The surprisingly peak-packed Gospel Hump Wilderness in Idaho’s Wind River Range has remained somewhat off the radar for hikers — even Idaho natives. Get there (4WD recommended) from Grangeville via Forest Road 221 heading south, to the intersection of Forest Road 444. After about six miles on 444, you’ll see the — somewhat obscure — trailhead (look for the small cairn on the east side of the road). It may take effort to get to, but you’ll be rewarded with an uncrowded lake oasis and excellent trout fishing. Like many trails in Gospel Hump, this one is not maintained, and the route starts along a high mountain ridgeline and drops into the alpine lake hidden in a canyon below.

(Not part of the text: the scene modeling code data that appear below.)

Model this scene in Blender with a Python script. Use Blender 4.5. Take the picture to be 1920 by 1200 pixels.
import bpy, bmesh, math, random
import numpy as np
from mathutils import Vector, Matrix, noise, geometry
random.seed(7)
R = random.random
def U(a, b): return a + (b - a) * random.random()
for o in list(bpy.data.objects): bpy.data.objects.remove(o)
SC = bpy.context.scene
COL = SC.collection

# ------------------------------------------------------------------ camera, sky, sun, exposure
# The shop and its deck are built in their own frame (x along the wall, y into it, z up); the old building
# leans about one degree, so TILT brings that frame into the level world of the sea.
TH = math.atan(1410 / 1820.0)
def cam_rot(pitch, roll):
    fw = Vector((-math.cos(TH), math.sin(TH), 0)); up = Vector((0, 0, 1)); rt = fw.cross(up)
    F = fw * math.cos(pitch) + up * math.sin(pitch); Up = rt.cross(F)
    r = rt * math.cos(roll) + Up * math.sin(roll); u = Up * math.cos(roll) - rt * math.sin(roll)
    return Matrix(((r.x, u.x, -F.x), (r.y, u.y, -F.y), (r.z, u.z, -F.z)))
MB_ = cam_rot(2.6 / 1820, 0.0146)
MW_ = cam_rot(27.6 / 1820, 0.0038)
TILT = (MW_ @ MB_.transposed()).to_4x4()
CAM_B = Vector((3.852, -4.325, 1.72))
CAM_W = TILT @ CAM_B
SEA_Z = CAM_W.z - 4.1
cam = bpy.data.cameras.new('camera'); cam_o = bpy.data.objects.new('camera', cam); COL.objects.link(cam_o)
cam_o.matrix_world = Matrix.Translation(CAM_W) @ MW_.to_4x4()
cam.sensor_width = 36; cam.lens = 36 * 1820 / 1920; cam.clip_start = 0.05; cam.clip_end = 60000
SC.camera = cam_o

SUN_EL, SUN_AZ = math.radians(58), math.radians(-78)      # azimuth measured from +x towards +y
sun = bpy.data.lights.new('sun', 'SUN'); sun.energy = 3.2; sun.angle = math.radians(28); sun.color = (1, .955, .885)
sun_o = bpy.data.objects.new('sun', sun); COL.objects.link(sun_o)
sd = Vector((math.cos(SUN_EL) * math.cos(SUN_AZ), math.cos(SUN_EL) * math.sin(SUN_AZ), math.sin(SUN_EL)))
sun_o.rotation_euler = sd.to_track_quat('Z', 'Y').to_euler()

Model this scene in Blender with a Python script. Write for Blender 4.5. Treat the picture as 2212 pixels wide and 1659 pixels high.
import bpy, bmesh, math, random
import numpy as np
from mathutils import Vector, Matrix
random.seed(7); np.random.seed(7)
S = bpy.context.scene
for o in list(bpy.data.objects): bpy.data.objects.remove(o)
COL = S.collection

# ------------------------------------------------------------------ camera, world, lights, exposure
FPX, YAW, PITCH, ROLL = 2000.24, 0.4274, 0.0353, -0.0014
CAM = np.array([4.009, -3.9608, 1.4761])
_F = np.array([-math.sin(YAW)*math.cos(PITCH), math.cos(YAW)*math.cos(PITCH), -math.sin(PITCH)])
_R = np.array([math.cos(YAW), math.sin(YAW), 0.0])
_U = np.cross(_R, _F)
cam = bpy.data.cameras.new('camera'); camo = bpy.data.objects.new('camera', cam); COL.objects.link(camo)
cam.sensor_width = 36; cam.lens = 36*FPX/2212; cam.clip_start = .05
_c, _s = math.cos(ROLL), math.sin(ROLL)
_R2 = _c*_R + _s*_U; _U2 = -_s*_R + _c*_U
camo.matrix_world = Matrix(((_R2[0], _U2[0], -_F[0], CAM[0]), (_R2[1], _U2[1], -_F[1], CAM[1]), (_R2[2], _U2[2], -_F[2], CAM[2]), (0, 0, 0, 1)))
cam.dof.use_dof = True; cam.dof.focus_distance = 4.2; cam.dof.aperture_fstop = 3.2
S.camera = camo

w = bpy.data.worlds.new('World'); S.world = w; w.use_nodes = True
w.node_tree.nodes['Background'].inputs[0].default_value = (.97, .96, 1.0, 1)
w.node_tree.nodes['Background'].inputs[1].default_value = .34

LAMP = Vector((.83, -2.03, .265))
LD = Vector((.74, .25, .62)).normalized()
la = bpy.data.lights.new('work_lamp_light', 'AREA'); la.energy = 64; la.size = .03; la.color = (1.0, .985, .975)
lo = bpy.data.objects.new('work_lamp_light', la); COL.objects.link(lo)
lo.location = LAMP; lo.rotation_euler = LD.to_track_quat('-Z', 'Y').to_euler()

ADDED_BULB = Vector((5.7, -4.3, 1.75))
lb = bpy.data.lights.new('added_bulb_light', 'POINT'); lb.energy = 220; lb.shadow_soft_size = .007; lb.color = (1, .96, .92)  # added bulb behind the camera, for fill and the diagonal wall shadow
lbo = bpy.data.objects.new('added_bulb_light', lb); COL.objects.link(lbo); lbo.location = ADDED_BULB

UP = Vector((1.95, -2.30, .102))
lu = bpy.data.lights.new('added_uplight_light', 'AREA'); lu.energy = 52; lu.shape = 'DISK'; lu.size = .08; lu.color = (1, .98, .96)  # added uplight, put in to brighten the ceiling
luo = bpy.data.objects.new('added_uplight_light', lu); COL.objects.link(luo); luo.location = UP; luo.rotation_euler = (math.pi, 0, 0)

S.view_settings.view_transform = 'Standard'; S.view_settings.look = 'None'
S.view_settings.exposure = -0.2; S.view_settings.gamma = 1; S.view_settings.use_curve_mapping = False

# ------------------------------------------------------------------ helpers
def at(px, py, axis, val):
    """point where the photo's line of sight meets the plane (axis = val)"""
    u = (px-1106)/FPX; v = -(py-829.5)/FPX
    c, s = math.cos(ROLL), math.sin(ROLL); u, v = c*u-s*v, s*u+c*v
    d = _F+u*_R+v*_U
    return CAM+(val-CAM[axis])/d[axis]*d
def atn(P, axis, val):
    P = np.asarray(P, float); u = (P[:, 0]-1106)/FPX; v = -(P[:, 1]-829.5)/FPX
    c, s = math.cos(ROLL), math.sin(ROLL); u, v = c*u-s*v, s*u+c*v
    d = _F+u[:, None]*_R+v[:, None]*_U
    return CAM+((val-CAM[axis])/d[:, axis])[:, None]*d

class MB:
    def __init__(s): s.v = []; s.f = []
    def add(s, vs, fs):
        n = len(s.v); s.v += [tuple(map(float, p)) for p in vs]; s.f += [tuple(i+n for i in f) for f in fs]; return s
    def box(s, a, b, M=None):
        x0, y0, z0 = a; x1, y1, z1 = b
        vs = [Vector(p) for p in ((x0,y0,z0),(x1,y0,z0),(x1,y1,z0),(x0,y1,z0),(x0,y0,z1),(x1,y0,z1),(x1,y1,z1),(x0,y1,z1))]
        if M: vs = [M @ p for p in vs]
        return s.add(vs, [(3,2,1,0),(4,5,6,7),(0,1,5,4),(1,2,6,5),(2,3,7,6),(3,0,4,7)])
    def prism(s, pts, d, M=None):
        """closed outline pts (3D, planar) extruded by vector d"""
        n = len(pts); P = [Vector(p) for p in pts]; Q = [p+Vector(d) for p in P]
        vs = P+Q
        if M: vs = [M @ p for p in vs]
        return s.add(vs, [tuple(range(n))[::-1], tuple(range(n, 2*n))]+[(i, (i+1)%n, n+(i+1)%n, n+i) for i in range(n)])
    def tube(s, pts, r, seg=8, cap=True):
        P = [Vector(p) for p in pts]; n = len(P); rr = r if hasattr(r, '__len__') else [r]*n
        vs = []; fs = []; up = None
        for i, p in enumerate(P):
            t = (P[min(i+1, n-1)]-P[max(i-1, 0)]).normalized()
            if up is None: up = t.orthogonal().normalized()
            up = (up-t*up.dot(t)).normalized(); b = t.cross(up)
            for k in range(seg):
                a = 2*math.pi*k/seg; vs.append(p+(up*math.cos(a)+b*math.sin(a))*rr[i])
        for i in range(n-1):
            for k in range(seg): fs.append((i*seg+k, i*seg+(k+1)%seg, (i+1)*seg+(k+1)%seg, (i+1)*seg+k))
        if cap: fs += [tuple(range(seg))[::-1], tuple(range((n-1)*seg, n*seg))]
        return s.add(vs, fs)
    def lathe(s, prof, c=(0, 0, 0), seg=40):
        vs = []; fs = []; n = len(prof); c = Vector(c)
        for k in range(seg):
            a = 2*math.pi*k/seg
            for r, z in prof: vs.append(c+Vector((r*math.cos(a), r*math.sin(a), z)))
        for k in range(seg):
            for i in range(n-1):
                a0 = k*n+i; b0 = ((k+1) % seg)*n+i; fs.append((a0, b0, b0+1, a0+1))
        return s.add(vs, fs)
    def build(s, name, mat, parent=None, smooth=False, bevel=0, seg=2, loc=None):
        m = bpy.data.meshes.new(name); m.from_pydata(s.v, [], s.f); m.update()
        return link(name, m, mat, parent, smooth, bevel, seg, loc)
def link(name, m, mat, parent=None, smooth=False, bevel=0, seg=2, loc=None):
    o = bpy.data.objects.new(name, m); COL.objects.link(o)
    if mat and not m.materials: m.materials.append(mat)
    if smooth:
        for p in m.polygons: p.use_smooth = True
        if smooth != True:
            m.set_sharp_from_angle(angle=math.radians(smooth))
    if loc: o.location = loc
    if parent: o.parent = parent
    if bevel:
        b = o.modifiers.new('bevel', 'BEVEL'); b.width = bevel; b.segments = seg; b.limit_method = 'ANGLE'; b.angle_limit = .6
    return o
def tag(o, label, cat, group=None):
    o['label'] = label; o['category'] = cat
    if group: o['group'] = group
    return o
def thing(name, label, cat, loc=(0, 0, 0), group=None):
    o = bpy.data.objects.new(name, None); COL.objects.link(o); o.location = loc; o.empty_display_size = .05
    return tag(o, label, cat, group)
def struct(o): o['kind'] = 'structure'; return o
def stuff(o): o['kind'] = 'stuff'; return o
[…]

Roman Nose High Mountain Lakes (Selkirk Mountains – Naples)

Distance: 4.5 miles out and back
Difficulty: Easy to moderate — the higher you go, the harder it gets.

The Roman Nose trail traverses three alpine lakes in northern Idaho’s Selkirk Range — that’s three lakes for the price of one! The trail is part boardwalk, part rocky scramble, and the landscape is densely forested until it opens up around the lakes and farther along the ridgeline. If it’s huckleberry season (usually August-September), you’re in for a trail-side treat. There’s also a waterfall nearby if you’re up for a little off-trail exploration!

Upper and Lower Stevens Lakes (Coeur d’Alene National Forest – Mullan)

Distance: 5 miles out and back
Difficulty: Moderate

Near Lookout Pass on I-90, in the Bitterroot Range, the two Stevens Lakes are jade-colored beauties surrounded by pine forest (and yellow larches in fall). There’s a small waterfall that you’ll pass during the ascent on this hike, and if you’re up for a scramble after a swim in Upper Stevens, you can climb Stevens Peak — at 6,800+ feet, it’s the highest point around. Peek over into Montana while you’re up there.

Bloomington Lake (Uinta-Wasatch-Cache National Forest – Bloomington)

Distance: 1.4 miles out and back
Difficulty: Easy

Clocking in at less than two miles from the parking area, the trail to Bloomington Lake gives you a whole lot of bang for your buck. In the heart of the Bear River Range of southeastern Idaho, you’ll pass a pond before arriving at Bloomington Lake with a backdrop of forested granite cliffs. Continue farther up and enjoy the view, or look for the rope swing that will drop you into the lake for a refreshing swim.

Tin Cup Trailhead to Edith Lake (Sawtooth National Forest – Stanley)

Distance: ~14 miles out and back
Difficulty: Strenuous climb to the top

This route features three lakes, with even more than that if you continue on a longer trek from Edith Lake. Most of the route makes up part of the Toxaway Lake loop (one of the essential backpacking routes in Idaho), but Edith Lake is off the loop and farther into the Sawtooth peaks, which means fewer people and a more stunning vista from the high trail. The route also crosses a creek (several times) that cascades over the cliff face in a wide, shallow waterfall. The journey culminates with a view of the lake and the surrounding pink granite summits.

Crags Campground to Ship Island Lake (Salmon National Forest and Frank Church–River of No Return Wilderness – Cobalt)

Distance: 20.4 miles out and back
Difficulty: Strenuous

This is not a casual day hike, but a multi-day route that takes you into backcountry dreamland deep in the Bighorn Crags. Ship Island Lake is the largest lake in the crags — picture clear, deep water and superb fishing, with cathedral-like rock spires towering above. This rugged country is part of Idaho’s largest wilderness area. And while it’s not in a dark sky reserve, the remoteness of Ship Island Lake ensures spectacular stargazing and a stellar view of the Milky Way. Yep, a lake hike with a big bonus.